Gav.... wrote:

|
| Of course Forrest can also be used in dynamic mode.
| There are various ways to do this. One way is
| to cd to your forrest source top-level and do
| 'forrest war'. This creates a web application archive
| which you add to your ISP's servlet containers' webapps
| directory. (e.g. Tomcat or Jetty). How you do this
| is completely beyond the scope of the Forrest project.

I imagine, unless one is on first name terms with their ISP
that getting them to do that will be a bit blood/stone scenario,
I will set it up on my own server though and have a play.

Many ISP's provide more than static web hosting. However, you get what you pay for (menaing dynamic hosting is much more expensive)

In terms of 'dynamic' are we talking PHP style here, in replacement
of or in conjunction with? Such as grabbing content from a mySQL
database and using PHP to add it to web page(s).

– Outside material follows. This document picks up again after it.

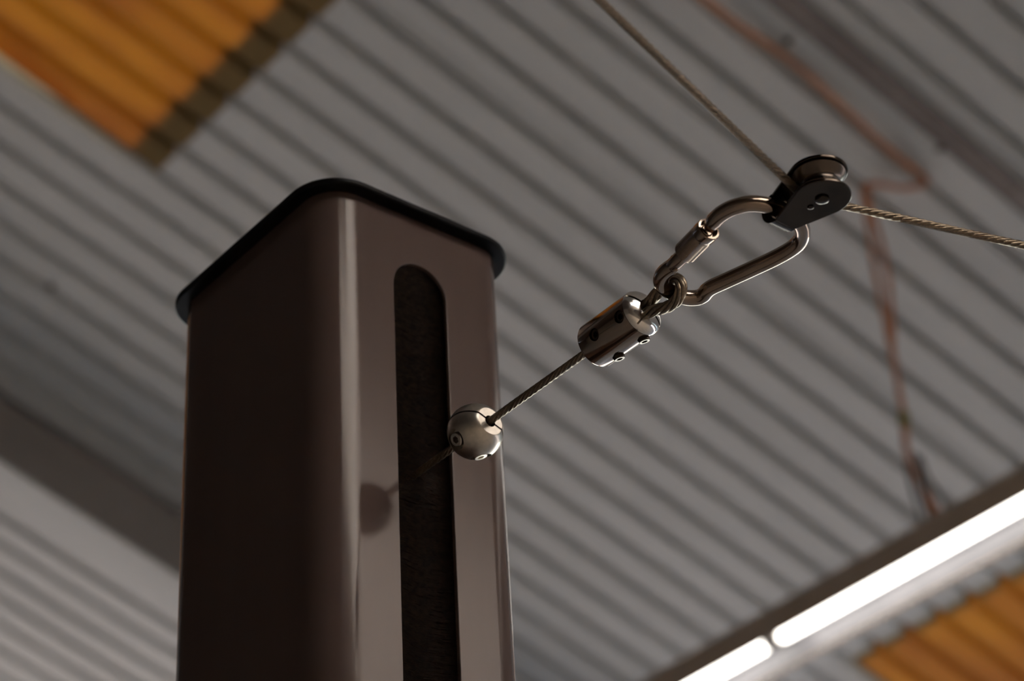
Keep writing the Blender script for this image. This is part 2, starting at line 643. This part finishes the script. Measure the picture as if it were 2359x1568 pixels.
def light_fixture(y0, label, LX=LX, LZ=LZ):
    """trough with two tubes in line; y0 = near end"""
    t = empty('light_fixture', (LX, y0 + UNIT / 2 - 0.02, LZ))
    tag(t, label, 'lamp', 'fluorescent lamps hung in one row')
    inv = Matrix.Translation(-Vector(t.location))
    ya, yb = y0, y0 + UNIT - 0.04

    def put(name, mb_, mat, par=None, angle=35):
        o_ = obj(name, mb_.mesh(name), mat, None, angle)
        o_.parent = par or t
        o_.matrix_parent_inverse = Matrix.Identity(4) if par else inv
        return o_
    # outer trough with folded rims
    prof_o = [(-0.098, 0.0), (-0.098, 0.080), (-0.086, 0.0935), (0.086, 0.0935), (0.098, 0.080), (0.098, 0.0),
              (0.086, 0.0), (0.086, 0.004), (0.0945, 0.004), (0.0945, 0.078), (0.084, 0.089), (-0.084, 0.089), (-0.0945, 0.078), (-0.0945, 0.0)]
    n_ = len(prof_o)
    v_ = [(LX + x, y, LZ + z) for y in (ya, yb) for x, z in prof_o]
    f_ = [tuple(range(n_)), tuple(range(2 * n_ - 1, n_ - 1, -1))] + [(i, (i + 1) % n_, n_ + (i + 1) % n_, n_ + i) for i in range(n_)]
    mb_ = MB(); mb_.add(v_, f_)
    put('housing', mb_, 'housing', angle=25)
    # white reflector inside
    prof_i = [(-0.093, 0.003), (-0.080, 0.060), (-0.030, 0.084), (0.030, 0.084), (0.080, 0.060), (0.093, 0.005),
              (0.0915, 0.005), (0.0788, 0.0588), (0.0296, 0.0825), (-0.0296, 0.0825), (-0.0788, 0.0588), (-0.0915, 0.003)]
    n_ = len(prof_i)
    v_ = [(LX + x, y, LZ + z) for y in (ya + 0.004, yb - 0.004) for x, z in prof_i]
    f_ = [tuple(range(n_)), tuple(range(2 * n_ - 1, n_ - 1, -1))] + [(i, (i + 1) % n_, n_ + (i + 1) % n_, n_ + i) for i in range(n_)]
    mb_ = MB(); mb_.add(v_, f_)
    put('reflector', mb_, 'reflector', angle=25)
    for e in (ya - 0.003, yb):
        mb_ = MB(); mb_.prism([(LX - 0.098, e), (LX + 0.098, e), (LX + 0.098, e + 0.003), (LX - 0.098, e + 0.003)], LZ, LZ + 0.0935)
        put('end_plate', mb_, 'housing')
    mid = (ya + yb) / 2
    for (a, c) in ((ya + 0.03, mid - 0.035), (mid + 0.025, yb - 0.03)):
        mb_ = MB()
        mb_.lathe((LX, a, LZ + 0.048), (0, 1, 0), [(0.012, 0), (0.0175, 0.006), (0.0190, 0.02), (0.0190, c - a - 0.02), (0.0175, c - a - 0.006), (0.012, c - a)], 20)
        tb = put('fluorescent_tube', mb_, 'tube')
        for (e0, dr) in ((a, 1), (c, -1)):
            m2 = MB()
            m2.lathe((LX, e0 - dr * 0.012, LZ + 0.048), (0, dr, 0), [(0.012, 0), (0.0165, 0.002), (0.0165, 0.011), (0.010, 0.0118)], 20)
            put('end_cap', m2, 'holder', tb)
    for e in (ya + 0.008, mid - 0.010, yb - 0.008):
        mb_ = MB()
        mb_.prism([(LX - 0.018, e - 0.008), (LX + 0.018, e - 0.008), (LX + 0.018, e + 0.008), (LX - 0.018, e + 0.008)], LZ + 0.028, LZ + 0.083)
        put('lamp_holder', mb_, 'holder')
    for y in (ya + 0.35, ya + 0.62, ya + 1.45, yb - 0.5):
        mb_ = MB()
        mb_.lathe((LX + 0.092, y, LZ + 0.001), (0, 0, -1), [(0.005, 0), (0.005, 0.003), (0.003, 0.005)], 10)
        put('rim_screw', mb_, 'holder')
    return t


light_fixture(2.78, 'lit fluorescent lamp in a brown trough, hung below the roof at lower right')
for i, y0 in enumerate((-3.60, -0.41, 5.97)):
    light_fixture(y0, ('lit fluorescent lamp behind the viewer, far end of the row', 'lit fluorescent lamp in the row just out of frame on the right',
                       'lit fluorescent lamp continuing the row beyond the post')[i])


# ------------------------------------------------------------------ orange cord that feeds the lamp
def on_local(o, loc):
    o.location = loc
    o.data.transform(Matrix.Translation(-Vector(loc)))


cord = empty('power_cord', (4.51, 3.66, 5.5))
tag(cord, 'orange-brown electric cord running along the roof and dropping to the lamp', 'cord')
cinv = Matrix.Translation(-Vector(cord.location))


def cord_part(name, pts, r, mat, per=8, sides=8):
    mb_ = MB()
    mb_.sweep(catmull(pts, per), r, sides)
    o_ = obj(name, mb_.mesh(name), mat, None, 60)
    o_.parent = cord
    o_.matrix_parent_inverse = cinv
    return o_


run = []
for k in range(12):
    x = 2.6 + 2.0 * k / 11
    run.append((x, 3.530 + 0.010 * math.sin(k * 1.3), roof_z(x) - 0.012 - 0.006 * math.sin(k * 2.1)))
run += [(4.612, 3.55, 5.865), (4.585, 3.60, 5.868), (4.545, 3.64, 5.888), (4.515, 3.665, 5.892), (4.488, 3.672, 5.870)]
run += [(4.481, 3.672, 5.76), (4.478, 3.672, 5.604), (4.487, 3.672, 5.426), (4.497, 3.672, 5.268), (4.501, 3.672, 5.125), (4.502, 3.672, 5.07),
        (4.491, 3.672, 5.008), (4.492, 3.672, 4.953), (4.514, 3.674, 4.906), (4.535, 3.675, 4.845), (4.556, 3.674, 4.80), (4.566, 3.672, 4.764)]
cord_part('cord_strand', run, 0.0085, 'cord')
cord_part('cord_strand', [(4.500, 3.676, 5.888), (4.512, 3.676, 5.80), (4.534, 3.676, 5.691), (4.540, 3.676, 5.556), (4.520, 3.676, 5.38), (4.506, 3.676, 5.29),
                          (4.509, 3.676, 5.13), (4.508, 3.676, 5.06), (4.500, 3.676, 4.98), (4.522, 3.678, 4.90), (4.57, 3.678, 4.84), (4.606, 3.676, 4.79), (4.612, 3.674, 4.762)], 0.0075, 'cord')
mb = MB()
mb.lathe((4.503, 3.674, 5.045), (0.06, 0, 1), [(0.012, 0), (0.0145, 0.004), (0.0150, 0.03), (0.0145, 0.052), (0.011, 0.056)], 12)
o = obj('cord_tape', mb.mesh('cord_tape'), 'tape', None); o.parent = cord; o.matrix_parent_inverse = cinv
tag(o, 'yellow-green tape wrap')

# dark wire hanger under the cord
hang = empty('lamp_hanger', (4.56, 3.674, 4.76))
tag(hang, 'dark looped hanger wire at the foot of the orange cord', 'hanger')
hinv = Matrix.Translation(-Vector(hang.location))
for pts in ([(4.500, 3.650, 4.955), (4.508, 3.650, 4.89), (4.500, 3.648, 4.82), (4.512, 3.648, 4.757)],
            [(4.512, 3.700, 4.95), (4.522, 3.700, 4.88), (4.535, 3.702, 4.82), (4.545, 3.702, 4.757)],
            [(4.516, 3.648, 4.95), (4.53, 3.646, 4.89), (4.580, 3.646, 4.83), (4.620, 3.646, 4.757)]):
    mb = MB(); mb.sweep(catmull(pts, 6), 0.0055, 8)
    o = obj('wire', mb.mesh('wire'), 'hanger', None, 60); o.parent = hang; o.matrix_parent_inverse = hinv

# ------------------------------------------------------------------ post
X0, Y0, PW, PD, ZT, PR = 0.6235, 0.8925, 0.1314, 0.1615, 2.4383, 0.022
SLX0, SLX1 = 0.6698, 0.7066
SLZ0 = 1.25
post = empty('steel_post', (X0 + PW / 2, Y0 + PD / 2, 0.0))
tag(post, 'dark square steel post with a flat cap and a long brush-lined slot', 'post')
pinv = Matrix.Translation(-Vector(post.location))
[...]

Dynamic, in the context of Forrest, means that a live instance is running so any changes to your XDocs will immediately be reflected in your published site.

If you do "forrest run" on your project you will be running a dynamic instance of Forrest locally. See http://forrest.apache.org/docs_0_70/your-project.html#webapp

Forrest can be extended (when running in dynamic mode) to retireve content from other sources such as databases and process the data appropriately.

However, it has nothing to do with PHP. PHP is a programming language used for build dynamic sites, but it has no connection with Forrest (other than Forrest can skin the output of PHP applications if you want it to).